Julia & Roem est un de mes albums les plus simples et les plus directs. Le dessin aussi y est simple et chargé à la fois. Il y a de la texture, même si les lignes sont plus épurées. J’ai choisi Roméo et Juliette parce que c’est une histoire qui existe tous les jours partout dans le monde, on peut la repérer fréquemment dans les faits divers autant en France qu’à Sarajevo, ou en Israël et en Palestine. J’ai fait une petite série d’arrangements par rapport à la trame originale en sachant qu’il faut que mon histoire s’inspire de Roméo et Juliette et qu’elle finisse bien. J’avais la logique narrative, ce qui m’a amené à progresser dans le scénario avec pas plus de trois ou quatre pages à l’avance. J’écrivais quelque chose et je dessinais quelque chose. Je pouvais bien sûr revenir en arrière et adapter certains contenus, mais il était hors de question que je change le dessin. Il fallait donc à ce niveau que je sois sûr de mes choix graphiques et je l’étais. Je vivais l’histoire : j’étais à la fois dans la Ferrari de Lawrence et dans sa tête. C’est excitant de progresser presque au jour le jour plutôt que de connaître les pages finales dès le début. Pour le troisième opus, je cherche encore mon partenaire littéraire…

 

Les planches, à peine deux ou trois par page, sont en grand format, sorte d’écran cinématographique sépia épuré…

 

Après Animal’z, le premier opus de cette trilogie, placé sous le signe de l’eau et dont les planches se déclinaient en bleu et gris, Julia & Roem possède aussi sa gamme chromatique : l’ocre de l’élément terre. Le papier est donc teinté ocre à l’origine. J’ai travaillé au pastel gras noir, avec des soupçons de blanc. J’ai ajouté des touches de couleur quand c’était nécessaire. Le travail case par case vient du travail plan par plan au cinéma. Ça me permet ensuite de créer le montage. Je peux changer l’ordre des images, comme au cinéma, contrairement au travail de la BD traditionnelle où on fait des pages composées à l’avance, ce qui est un peu rigide.

 

Les histoires d’amour et de couple, ainsi que le faisceau d’espoir sur fond de ténèbres, sont une constante dans votre œuvre…

 

Mes albums se terminent souvent sur la fusion des corps et les retrouvailles, comme si l’issue de secours est l’amour. Je pense que c’est la meilleure façon de sortir d’une situation difficile pour un nouveau départ. Je n’ai pas pour autant l’impression de revenir vers des choses déjà faites, même si c’est au fond toujours la même chose. J’essaie de me surprendre, de faire des choses diversifiées avec une part de ludique, et de garder intacte une certaine fraîcheur.

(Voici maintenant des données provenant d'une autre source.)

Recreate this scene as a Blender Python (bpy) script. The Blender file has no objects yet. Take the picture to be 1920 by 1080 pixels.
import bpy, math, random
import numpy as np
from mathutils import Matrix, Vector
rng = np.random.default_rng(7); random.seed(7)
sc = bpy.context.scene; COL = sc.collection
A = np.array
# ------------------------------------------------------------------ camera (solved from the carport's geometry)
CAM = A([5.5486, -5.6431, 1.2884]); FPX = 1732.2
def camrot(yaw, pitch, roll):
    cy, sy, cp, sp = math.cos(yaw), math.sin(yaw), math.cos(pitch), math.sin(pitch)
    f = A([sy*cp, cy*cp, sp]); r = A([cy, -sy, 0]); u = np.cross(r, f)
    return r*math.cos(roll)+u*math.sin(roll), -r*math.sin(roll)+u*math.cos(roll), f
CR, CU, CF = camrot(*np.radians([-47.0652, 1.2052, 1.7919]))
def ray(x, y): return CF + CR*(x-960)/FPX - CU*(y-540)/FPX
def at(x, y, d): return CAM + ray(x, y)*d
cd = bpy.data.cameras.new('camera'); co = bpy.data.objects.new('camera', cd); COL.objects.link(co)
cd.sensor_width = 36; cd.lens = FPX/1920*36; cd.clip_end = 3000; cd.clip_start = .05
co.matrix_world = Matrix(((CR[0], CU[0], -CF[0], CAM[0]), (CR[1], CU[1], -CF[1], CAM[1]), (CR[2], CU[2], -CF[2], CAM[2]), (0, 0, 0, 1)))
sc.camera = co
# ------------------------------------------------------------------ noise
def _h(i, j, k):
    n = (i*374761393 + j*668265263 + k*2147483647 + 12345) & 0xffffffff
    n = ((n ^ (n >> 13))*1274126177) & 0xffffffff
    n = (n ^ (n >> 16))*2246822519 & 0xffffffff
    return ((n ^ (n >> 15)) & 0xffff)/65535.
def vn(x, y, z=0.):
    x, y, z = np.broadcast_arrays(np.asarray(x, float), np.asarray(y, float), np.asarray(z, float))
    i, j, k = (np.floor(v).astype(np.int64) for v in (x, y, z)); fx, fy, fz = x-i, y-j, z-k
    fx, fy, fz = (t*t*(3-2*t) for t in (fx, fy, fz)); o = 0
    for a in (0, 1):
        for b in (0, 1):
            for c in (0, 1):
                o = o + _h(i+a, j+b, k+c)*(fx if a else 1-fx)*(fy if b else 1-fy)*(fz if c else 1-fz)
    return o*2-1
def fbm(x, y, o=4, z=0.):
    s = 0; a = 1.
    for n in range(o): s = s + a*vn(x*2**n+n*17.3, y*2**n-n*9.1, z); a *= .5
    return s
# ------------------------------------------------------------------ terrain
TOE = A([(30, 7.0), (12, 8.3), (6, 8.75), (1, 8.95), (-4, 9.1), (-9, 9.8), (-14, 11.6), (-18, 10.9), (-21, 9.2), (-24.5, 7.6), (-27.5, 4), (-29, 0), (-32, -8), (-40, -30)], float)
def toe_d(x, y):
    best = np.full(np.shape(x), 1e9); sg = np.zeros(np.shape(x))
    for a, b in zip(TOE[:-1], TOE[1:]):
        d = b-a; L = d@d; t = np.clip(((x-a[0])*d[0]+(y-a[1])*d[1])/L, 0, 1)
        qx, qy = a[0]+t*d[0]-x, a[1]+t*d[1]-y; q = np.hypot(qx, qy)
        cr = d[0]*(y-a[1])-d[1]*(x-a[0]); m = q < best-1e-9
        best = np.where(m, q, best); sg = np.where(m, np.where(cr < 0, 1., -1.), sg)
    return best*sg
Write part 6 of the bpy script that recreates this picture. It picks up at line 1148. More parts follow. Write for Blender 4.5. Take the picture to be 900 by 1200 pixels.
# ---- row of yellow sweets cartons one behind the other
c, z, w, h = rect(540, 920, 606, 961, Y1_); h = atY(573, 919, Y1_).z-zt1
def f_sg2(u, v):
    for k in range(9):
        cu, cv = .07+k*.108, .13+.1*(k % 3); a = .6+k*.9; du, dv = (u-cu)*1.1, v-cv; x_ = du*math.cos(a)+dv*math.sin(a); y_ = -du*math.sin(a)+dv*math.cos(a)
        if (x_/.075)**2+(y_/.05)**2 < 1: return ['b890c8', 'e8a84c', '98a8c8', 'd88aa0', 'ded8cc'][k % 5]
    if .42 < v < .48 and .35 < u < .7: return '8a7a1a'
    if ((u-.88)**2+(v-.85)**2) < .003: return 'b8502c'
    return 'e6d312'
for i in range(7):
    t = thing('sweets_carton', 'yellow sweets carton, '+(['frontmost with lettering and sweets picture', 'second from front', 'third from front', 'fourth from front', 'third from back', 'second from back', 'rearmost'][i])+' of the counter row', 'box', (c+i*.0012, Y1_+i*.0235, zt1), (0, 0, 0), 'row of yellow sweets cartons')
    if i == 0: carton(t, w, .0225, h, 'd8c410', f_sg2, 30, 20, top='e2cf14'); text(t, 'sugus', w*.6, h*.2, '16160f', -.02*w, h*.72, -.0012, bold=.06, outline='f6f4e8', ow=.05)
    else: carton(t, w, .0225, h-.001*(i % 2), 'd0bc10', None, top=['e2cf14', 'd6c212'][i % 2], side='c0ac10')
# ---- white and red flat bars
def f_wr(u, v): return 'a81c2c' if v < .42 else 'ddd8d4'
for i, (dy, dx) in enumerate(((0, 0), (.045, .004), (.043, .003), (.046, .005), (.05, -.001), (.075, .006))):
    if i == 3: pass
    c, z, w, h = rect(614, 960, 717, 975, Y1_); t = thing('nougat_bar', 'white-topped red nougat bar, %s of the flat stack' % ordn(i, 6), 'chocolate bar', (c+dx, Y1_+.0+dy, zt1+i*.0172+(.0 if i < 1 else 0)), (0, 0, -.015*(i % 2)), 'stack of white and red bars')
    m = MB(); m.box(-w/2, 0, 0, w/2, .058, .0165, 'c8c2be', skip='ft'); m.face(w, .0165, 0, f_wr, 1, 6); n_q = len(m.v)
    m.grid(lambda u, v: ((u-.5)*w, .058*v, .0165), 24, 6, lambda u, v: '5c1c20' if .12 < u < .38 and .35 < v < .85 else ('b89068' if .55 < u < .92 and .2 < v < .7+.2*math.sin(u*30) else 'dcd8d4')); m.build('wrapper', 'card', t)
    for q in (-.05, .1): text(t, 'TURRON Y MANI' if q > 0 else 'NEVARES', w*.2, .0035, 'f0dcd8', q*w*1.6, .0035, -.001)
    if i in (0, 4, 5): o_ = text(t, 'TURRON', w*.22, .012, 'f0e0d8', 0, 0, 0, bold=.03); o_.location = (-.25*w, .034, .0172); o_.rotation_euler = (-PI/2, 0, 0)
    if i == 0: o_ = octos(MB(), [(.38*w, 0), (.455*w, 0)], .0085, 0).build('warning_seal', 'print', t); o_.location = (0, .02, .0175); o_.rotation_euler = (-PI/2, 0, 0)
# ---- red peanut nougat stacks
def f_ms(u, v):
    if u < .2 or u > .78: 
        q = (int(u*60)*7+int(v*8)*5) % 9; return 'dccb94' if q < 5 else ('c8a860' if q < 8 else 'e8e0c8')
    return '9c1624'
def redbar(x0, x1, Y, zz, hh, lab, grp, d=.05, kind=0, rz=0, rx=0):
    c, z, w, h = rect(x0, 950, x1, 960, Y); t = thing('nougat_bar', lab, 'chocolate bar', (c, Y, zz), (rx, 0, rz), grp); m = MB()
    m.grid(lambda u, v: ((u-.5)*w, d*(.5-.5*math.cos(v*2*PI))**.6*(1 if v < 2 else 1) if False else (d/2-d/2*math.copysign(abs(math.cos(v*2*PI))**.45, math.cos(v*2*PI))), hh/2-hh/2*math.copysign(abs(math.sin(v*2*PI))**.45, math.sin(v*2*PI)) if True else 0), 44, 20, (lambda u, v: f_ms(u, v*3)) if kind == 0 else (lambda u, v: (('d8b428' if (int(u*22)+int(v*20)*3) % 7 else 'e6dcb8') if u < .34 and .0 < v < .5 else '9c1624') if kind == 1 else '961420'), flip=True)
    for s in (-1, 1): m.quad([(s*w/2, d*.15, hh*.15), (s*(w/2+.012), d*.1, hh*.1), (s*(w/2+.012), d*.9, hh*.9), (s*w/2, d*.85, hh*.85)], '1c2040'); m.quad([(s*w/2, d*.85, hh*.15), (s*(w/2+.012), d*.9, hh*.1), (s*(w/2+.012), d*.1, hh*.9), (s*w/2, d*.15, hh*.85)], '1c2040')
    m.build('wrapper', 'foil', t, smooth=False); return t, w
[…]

Je ne crois pas en l’artiste généraliste : un artiste ressasse les mêmes obsessions ; une exception serait Kubrick.

 

C’est dans cette verve qu’on peut situer le physique de vos personnages ?

 

Mes personnages sont typés, ils ont un code graphique qui est le mien et que j’assume totalement. Quand j’essaie de les dessiner différemment, je les rejette. Je voulais faire une Julia plus juvénile ; cela a fonctionné pour les premières planches, puis très vite, elle a fini par rentrer dans le rang de mes personnages féminins types. Comme si l’histoire la mûrit.

 

C’est difficile de situer clairement l’espace-temps dans vos albums.

 

Je ne veux pas que mes espaces soient reconnaissables même quand je situe l’action dans de grandes villes. Je décale présent et passé pour les mettre dans le futur, les trois temps forment un tout pour moi. Tout cela me donne une liberté qui est aussi la liberté d’interprétation du lecteur. Je préfère dessiner la mémoire de ce que j’ai vu plutôt que de revenir à la réalité objective de ce que j’ai vraiment vu. Je n’ai pas l’obsession de la documentation précise qui est plus un facteur de frustration que d’épanouissement pour moi.

 

Vous êtes un des rares artistes de BD dont les œuvres sont très prisées auprès des collectionneurs d’art. Votre toile intitulée Bleu sang s’est vendue aux enchères à 177 000 euros. Qu’est-ce que cela représente pour vous ?

 

Ça me fait plaisir évidemment, mais ça ne change rien à ce que je fais, à mon rapport avec les autres. Au-delà de ma petite personne, je trouve logique que la BD soit enfin reconnue par le marché de l’art contemporain, surtout en France. Contrairement à ce que beaucoup persistent à penser, la BD n’est ni un sous-art ni une sous-culture.

 

Avez-vous des projets d’exposition ?

 

Oui. Un projet d’exposition internationale pour 2012 avec des peintures grand format. Je commence bientôt à m’y mettre. Je suis proche du démarrage.

 

Certaines séquences de vos albums ont anticipé sur la réalité. Comment l’intuition vous vient-elle ?

 

Les attentats du 11-Septembre ressemblent à une scène du premier album de la tétralogie du Monstre. L’idée m’était venue en voyant les talibans arriver en Afghanistan et ramener la société et les femmes à l’ère obscurantiste. J’ai donc imaginé – à l’image de l’internationale communiste – « l’Internationale obscurantiste », laquelle étend son pouvoir à l’ordre planétaire : cette logique a amené l’idée de frapper un des symboles de l’occident capitaliste : c’est ainsi que j’ai pensé aux deux tours de New York. Les journalistes font un travail comparable de prospective mais sont tenus à l’exactitude et à l’objectivité. Je travaille comme un journaliste à une différence près : j’ai la liberté d’écrire sur le futur et de traiter l’actualité du point de vue de l’imaginaire. Dès mes débuts, le futur a été au cœur de mon travail.

 

Retrouvez l'intégralité de L'Orient Littéraire à l'adresse suivante: www.lorientlitteraire.com

 

 

Enki Bilal a dix ans lorsqu’il arrive à Paris après une enfance heureuse passée à Belgrade. Malgré ce « déplacement brutal » dans un pays dont il sait peu de chose, il est interpellé par la langue française qui le captive. Il passe des heures à lire les grands classiques et découvre la bande dessinée grâce aux magazines que lui prête un copain. Sa passion est...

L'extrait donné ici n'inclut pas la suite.